begin MATERIAL PROVIDED

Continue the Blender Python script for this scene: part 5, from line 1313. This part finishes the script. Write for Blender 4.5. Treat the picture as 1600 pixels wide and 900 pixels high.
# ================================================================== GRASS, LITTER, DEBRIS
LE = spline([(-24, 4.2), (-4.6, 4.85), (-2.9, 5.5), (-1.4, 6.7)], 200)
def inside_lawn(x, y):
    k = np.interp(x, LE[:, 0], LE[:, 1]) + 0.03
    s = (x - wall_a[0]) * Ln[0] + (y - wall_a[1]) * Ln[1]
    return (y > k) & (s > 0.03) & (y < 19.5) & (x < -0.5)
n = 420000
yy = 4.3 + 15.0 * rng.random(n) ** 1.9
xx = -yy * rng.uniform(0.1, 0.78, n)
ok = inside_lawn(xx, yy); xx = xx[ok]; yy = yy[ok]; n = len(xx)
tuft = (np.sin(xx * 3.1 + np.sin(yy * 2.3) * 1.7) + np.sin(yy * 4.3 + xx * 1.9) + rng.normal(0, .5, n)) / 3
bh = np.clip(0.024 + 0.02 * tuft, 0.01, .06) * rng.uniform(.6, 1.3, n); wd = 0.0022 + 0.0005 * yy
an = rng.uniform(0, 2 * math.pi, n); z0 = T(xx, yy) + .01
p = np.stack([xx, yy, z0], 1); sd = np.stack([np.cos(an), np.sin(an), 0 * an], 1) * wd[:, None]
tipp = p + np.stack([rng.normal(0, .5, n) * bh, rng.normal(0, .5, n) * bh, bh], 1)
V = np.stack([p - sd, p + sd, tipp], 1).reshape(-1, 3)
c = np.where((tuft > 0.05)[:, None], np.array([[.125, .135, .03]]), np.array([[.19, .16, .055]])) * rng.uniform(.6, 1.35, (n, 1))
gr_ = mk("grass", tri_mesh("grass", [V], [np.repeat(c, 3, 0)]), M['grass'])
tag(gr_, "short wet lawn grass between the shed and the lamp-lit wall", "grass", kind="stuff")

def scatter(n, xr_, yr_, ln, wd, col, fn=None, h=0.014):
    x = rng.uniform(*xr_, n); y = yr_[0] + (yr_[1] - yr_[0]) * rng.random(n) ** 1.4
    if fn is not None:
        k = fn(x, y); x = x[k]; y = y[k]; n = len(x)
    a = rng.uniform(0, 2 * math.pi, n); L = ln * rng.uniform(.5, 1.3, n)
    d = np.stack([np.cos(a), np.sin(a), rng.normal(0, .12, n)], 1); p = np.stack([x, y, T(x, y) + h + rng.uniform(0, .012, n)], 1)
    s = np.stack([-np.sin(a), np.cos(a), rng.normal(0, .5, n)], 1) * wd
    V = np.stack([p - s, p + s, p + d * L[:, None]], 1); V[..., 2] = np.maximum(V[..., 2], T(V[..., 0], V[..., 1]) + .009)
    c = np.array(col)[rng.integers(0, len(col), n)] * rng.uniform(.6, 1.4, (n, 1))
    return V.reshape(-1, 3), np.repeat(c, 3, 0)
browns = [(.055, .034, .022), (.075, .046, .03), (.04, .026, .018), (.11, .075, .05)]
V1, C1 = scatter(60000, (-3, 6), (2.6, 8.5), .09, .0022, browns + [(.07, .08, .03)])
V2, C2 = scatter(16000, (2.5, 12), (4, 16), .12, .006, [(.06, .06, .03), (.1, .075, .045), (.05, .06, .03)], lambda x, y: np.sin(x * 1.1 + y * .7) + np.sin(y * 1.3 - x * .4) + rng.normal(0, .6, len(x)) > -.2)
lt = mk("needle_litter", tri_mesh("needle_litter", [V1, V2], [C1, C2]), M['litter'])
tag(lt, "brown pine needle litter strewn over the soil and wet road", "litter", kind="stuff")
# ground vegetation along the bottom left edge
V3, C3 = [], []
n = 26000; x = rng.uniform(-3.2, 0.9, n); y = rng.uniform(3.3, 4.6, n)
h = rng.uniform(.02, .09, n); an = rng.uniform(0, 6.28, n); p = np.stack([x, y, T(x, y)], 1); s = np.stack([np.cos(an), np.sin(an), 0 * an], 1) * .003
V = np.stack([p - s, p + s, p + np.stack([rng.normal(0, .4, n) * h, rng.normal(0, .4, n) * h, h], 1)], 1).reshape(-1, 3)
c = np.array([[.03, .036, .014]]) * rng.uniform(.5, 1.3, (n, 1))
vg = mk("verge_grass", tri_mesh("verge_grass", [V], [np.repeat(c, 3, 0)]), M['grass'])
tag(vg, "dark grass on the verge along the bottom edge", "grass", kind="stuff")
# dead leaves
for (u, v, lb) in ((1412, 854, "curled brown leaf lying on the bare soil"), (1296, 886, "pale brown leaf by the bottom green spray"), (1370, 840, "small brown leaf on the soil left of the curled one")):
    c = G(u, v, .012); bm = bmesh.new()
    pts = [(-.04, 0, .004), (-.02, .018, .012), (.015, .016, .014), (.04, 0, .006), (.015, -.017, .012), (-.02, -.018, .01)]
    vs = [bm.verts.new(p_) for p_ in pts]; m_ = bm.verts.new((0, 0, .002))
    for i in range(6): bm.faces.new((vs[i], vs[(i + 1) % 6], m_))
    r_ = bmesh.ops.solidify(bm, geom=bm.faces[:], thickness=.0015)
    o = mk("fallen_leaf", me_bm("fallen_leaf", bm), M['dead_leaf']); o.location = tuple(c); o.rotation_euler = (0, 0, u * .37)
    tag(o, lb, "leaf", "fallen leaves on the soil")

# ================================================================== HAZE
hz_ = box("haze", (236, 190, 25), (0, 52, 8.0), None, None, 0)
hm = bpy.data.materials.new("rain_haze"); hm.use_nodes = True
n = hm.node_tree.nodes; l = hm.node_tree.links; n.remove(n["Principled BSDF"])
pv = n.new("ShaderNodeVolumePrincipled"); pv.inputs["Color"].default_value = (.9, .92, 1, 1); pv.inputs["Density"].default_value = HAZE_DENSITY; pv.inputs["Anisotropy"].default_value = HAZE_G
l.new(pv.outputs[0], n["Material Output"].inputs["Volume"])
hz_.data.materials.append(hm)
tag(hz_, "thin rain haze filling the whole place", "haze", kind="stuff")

end MATERIAL PROVIDED

▶ [WHAT YOU NEED TO DO]
Your output must be the lines of the material above, from the first through the line that contains "wet lawn grass", copied exactly. Include both endpoints and nothing else.

▶ [RESULT OF THE EXERCISE]
Continue the Blender Python script for this scene: part 5, from line 1313. This part finishes the script. Write for Blender 4.5. Treat the picture as 1600 pixels wide and 900 pixels high.
# ================================================================== GRASS, LITTER, DEBRIS
LE = spline([(-24, 4.2), (-4.6, 4.85), (-2.9, 5.5), (-1.4, 6.7)], 200)
def inside_lawn(x, y):
    k = np.interp(x, LE[:, 0], LE[:, 1]) + 0.03
    s = (x - wall_a[0]) * Ln[0] + (y - wall_a[1]) * Ln[1]
    return (y > k) & (s > 0.03) & (y < 19.5) & (x < -0.5)
n = 420000
yy = 4.3 + 15.0 * rng.random(n) ** 1.9
xx = -yy * rng.uniform(0.1, 0.78, n)
ok = inside_lawn(xx, yy); xx = xx[ok]; yy = yy[ok]; n = len(xx)
tuft = (np.sin(xx * 3.1 + np.sin(yy * 2.3) * 1.7) + np.sin(yy * 4.3 + xx * 1.9) + rng.normal(0, .5, n)) / 3
bh = np.clip(0.024 + 0.02 * tuft, 0.01, .06) * rng.uniform(.6, 1.3, n); wd = 0.0022 + 0.0005 * yy
an = rng.uniform(0, 2 * math.pi, n); z0 = T(xx, yy) + .01
p = np.stack([xx, yy, z0], 1); sd = np.stack([np.cos(an), np.sin(an), 0 * an], 1) * wd[:, None]
tipp = p + np.stack([rng.normal(0, .5, n) * bh, rng.normal(0, .5, n) * bh, bh], 1)
V = np.stack([p - sd, p + sd, tipp], 1).reshape(-1, 3)
c = np.where((tuft > 0.05)[:, None], np.array([[.125, .135, .03]]), np.array([[.19, .16, .055]])) * rng.uniform(.6, 1.35, (n, 1))
gr_ = mk("grass", tri_mesh("grass", [V], [np.repeat(c, 3, 0)]), M['grass'])
tag(gr_, "short wet lawn grass between the shed and the lamp-lit wall", "grass", kind="stuff")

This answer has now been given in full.